There is no evidence whatsoever in the record that the Hagerstown Trust Company loan was in default or that Hoffman had any other cognizable claim in fraud which it could assert against McSherry. Nevertheless, Hoffman says that because any claim "up to the time of trial" may be asserted as a setoff, the granting of a summary judgment was improper since a claim "might" have arisen before trial on the merits, Hoffman's reading of Messall is myopic. Messall does not negate the entry of a summary judgment whenever there is no genuine dispute of a material fact. Md. Rule 610. In short, merely because Messall uses the phrase "time of trial and judgment" does not mean that the case must go to trial. Messall is satisfied if a summary judgment is validly entered.

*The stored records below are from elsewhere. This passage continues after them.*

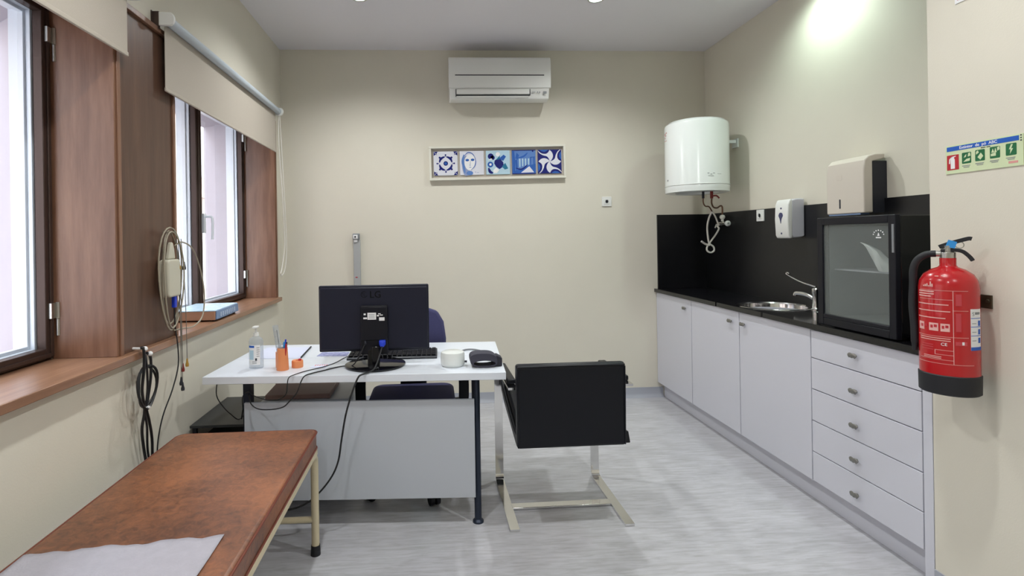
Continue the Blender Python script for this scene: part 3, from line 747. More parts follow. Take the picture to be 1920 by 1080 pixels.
# ------------------------------------------------------------------ water heater, mixer and hoses
hx, hy = 1.978, 3.87; R0 = .222
wh = thing('water_heater', 'white cylindrical electric water heater high in the corner', 'water heater', (hx, hy, 1.64))
obj('tank', MB().lathe([(.0001, .045), (.10, .045), (.105, .032), (.15, .028), (.152, .012), (.195, .008), (.222, .014), (R0 - .001, .032), (R0 + .002, .052), (R0, .058), (R0, .500), (R0 - .004, .517), (.190, .540), (.12, .555), (.0001, .560)], (hx, hy, 1.642), 64), 'enamel', wh)
obj('rim', MB().lathe([(R0, -.004), (R0 + .003, -.002), (R0 + .003, .002), (R0, .004)], (hx, hy, 1.706), 64), 'enamel', wh)
obj('wall_bracket', MB().box(hx + .13, 2.299, hy + .010, hy + .040, 2.028, 2.050).box(2.290, 2.299, hy - .01, hy + .065, 1.995, 2.060), 'enamel', wh)
def patch(mb, c, r, a0, a1, z0, z1, m=0, t=.0008, n=None):
    n = n or max(2, int(abs(a1 - a0) / .12))
    vs = []; fs = []
    for rr in (r, r + t):
        for i in range(n + 1):
            a = a0 + (a1 - a0) * i / n
            for z in (z0, z1): vs.append((c[0] + rr * math.cos(a), c[1] + rr * math.sin(a), z))
    k = 2 * (n + 1)
    for i in range(n):
        fs.append((2 * i, 2 * i + 1, 2 * i + 3, 2 * i + 2)); fs.append((k + 2 * i, k + 2 * i + 2, k + 2 * i + 3, k + 2 * i + 1))
        fs.append((2 * i, 2 * i + 2, k + 2 * i + 2, k + 2 * i)); fs.append((2 * i + 1, k + 2 * i + 1, k + 2 * i + 3, 2 * i + 3))
    fs.append((0, k, k + 1, 1)); fs.append((2 * n, 2 * n + 1, k + 2 * n + 1, k + 2 * n))
    mb.add(vs, fs, m)
facing = math.atan2(-hy, -hx)      # towards the viewer
lg = MB()
for k, (da, zz) in enumerate(((-1.33, 2.095), (-1.25, 2.10), (-1.20, 2.085), (-1.28, 2.07), (-1.15, 2.105))):
    patch(lg, (hx, hy), R0 + .0003, facing + da - .035, facing + da + .035, zz - .004, zz + .004)
patch(lg, (hx, hy), R0 + .0003, facing - 1.36, facing - 1.12, 2.045, 2.049)
tag(obj('maker_logo', lg, mat('faded_red', 'b06a60', .5), wh), 'faded red maker print')
for q in range(3):
    ls = MB(); patch(ls, (hx, hy), R0 + .0003, facing + .32 + q * .09, facing + .38 + q * .09, 1.775 - .008 * (q % 2), 1.779 - .008 * (q % 2)); obj('small_print', ls, 'ink_grey', wh)
    ls = MB(); patch(ls, (hx, hy), R0 + .0003, facing + .66 + .05 * q, facing + .69 + .05 * q, 1.77, 1.773); obj('small_print', ls, 'ink_grey', wh)
ls = MB()
patch(ls, (hx, hy), R0 + .0003, facing + .34, facing + .52, 1.756, 1.759); obj('small_print', ls, 'ink_grey', wh)
ls = MB(); patch(ls, (hx, hy), R0 + .0003, facing - 1.12, facing - 1.05, 1.742, 1.754)
obj('small_print', ls, 'ink_grey', wh)
for xx, yy, nm in ((2.015, 3.85, 0), (2.085, 3.86, 1)):
    p = obj('pipe_outlet', MB().cyl((xx, yy, 1.665), (xx, yy, 1.612), .011 if nm else .009, n=14), 'darkred' if nm else 'ink', wh)
    if nm: tag(obj('valve_lever', MB().tube([(xx, yy, 1.628), (xx + .03, yy - .01, 1.632), (xx + .05, yy - .015, 1.612)], .006, 8, k=3), 'darkred', p), 'dark red valve lever')
mx = thing('wall_mixer', 'chrome wall mixer with white swivel outlet below the heater', 'mixer tap', (2.284, 3.97, 1.43))
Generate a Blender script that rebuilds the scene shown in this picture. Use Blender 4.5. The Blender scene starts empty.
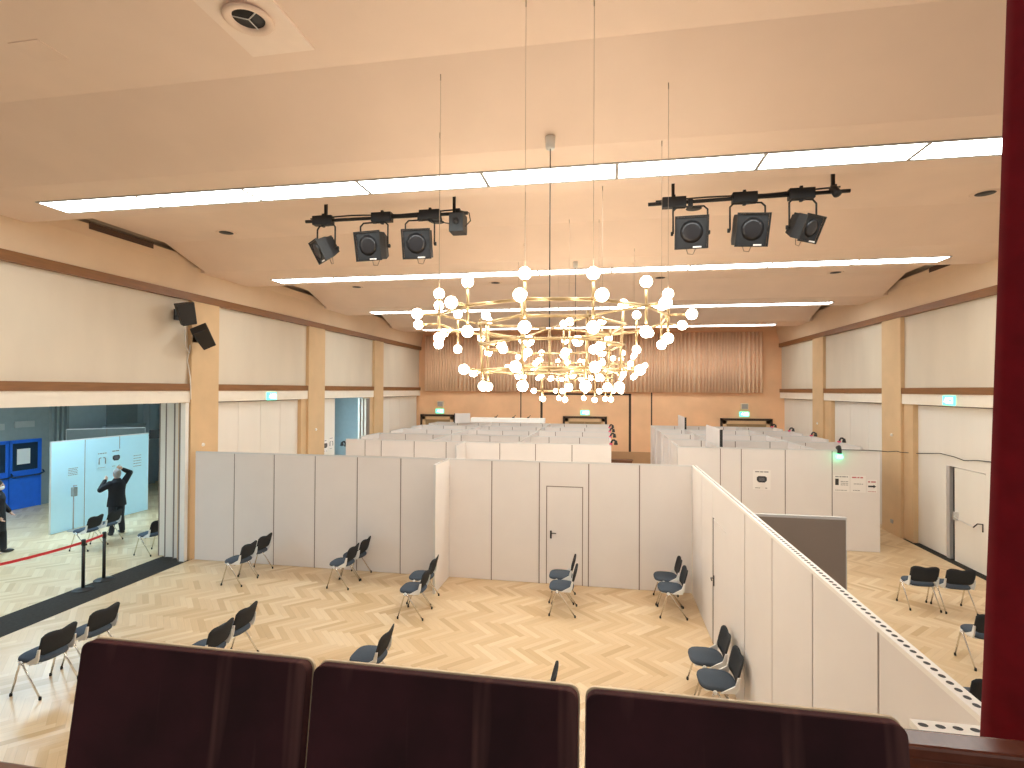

In the case now before us, Hoffman not only failed to demonstrate a genuine dispute of a material fact but introduced no affidavits or exhibits evidencing a claim against McSherry. Instead, Hoffman relied entirely on the deposition of Martin in which he testified that there was a joint indebtedness to Hagerstown Trust Company, that McSherry agreed to apply the NADART funds to that indebtedness, and that a Winnebago motor home which was the subject of a security agreement signed by Hoffman and McSherry had "apparently" never existed.
Hoffman offered general allegations that the collateral which had been used as security for a loan from Hagerstown Trust Company may never have existed, but those allegations were unsupported by any evidence. There were no facts before the trial court from which it could properly *600 infer that the loan to Hagerstown Trust Company was in default.
Judgment affirmed.
Costs to be paid by appellant.
NOTES
[1] Attributed to Jim Oigan. See The University of Baltimore Law Forum, Fall 1981, Vol. XI, No. 1, pg. 21, n. 12.
[2] The judgment debtor, Victor McSherry, is not a party to the appeal. In any event, irrespective of the outcome, all he will receive is a credit against the sum owed by him to one or the other of the two litigants.
[3] While the record extract evidences two promissory notes, one dated September 6, 1978, in the amount of $8,942.40, and one dated December 21, 1977, in the amount of $5,162.04, the record before us consists only of the September 6 note and the action on that note.
[4] A second writ of attachment was issued on February 7, 1980. We have no need to consider that second attachment.
[5] Apparently McSherry was due wages in the amount of $677.84 and retained pension contributions in the amount of $206.70. Appellant does not contest that these are attachable funds.